Sunday 4 October 2009

National Pride

There is something I don't quite understand about national pride or national identity. People often seem proud of things associated with the nation they live in that they have no hand in actually contributing to. Sporting events, old battles, inventions and discoveries from 100s of years ago.

The nation seems like quite an artificial and mainly political construction with a sense of national identity being promoted for the sake of obedience and cohesiveness. So what is it that people are actually proud of? The history? The national psyche?

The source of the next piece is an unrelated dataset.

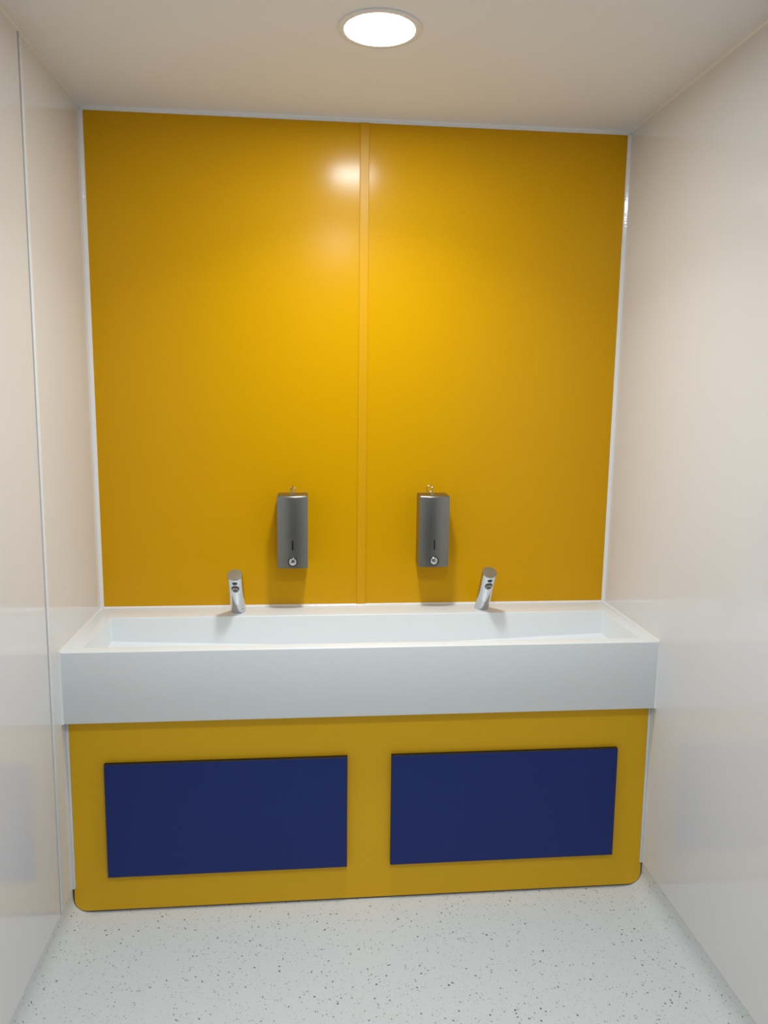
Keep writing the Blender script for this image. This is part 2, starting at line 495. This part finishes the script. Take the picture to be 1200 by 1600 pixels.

The English seem quite proud of the fact that England once had a large empire whose existence caused the deaths of more people than the Third Reich. The Scottish seem quite proud of what is essentially a "200 year PR exercise" aimed partly at tourists. Other than this they seem quite proud of the fact that they make the English language incomprehensible to the rest of the world, that they eat trash tasteless food, that they look down on education, that their capital city has been made to look like a shortbread tin and the violent reputation.

People will actually talk with pride about the violent reputation Scotland and in particular Glasgow has. The type of violence that generally happens is really quite pathetic; drunken one sided knife attacks by an uneducated and marginalized underclass.

I often hear Scottish people go on about how you should be proud of where you are from with no way of qualifying this. I think it shows a lack of thought and character that you attach much of your ego to such a poor construct.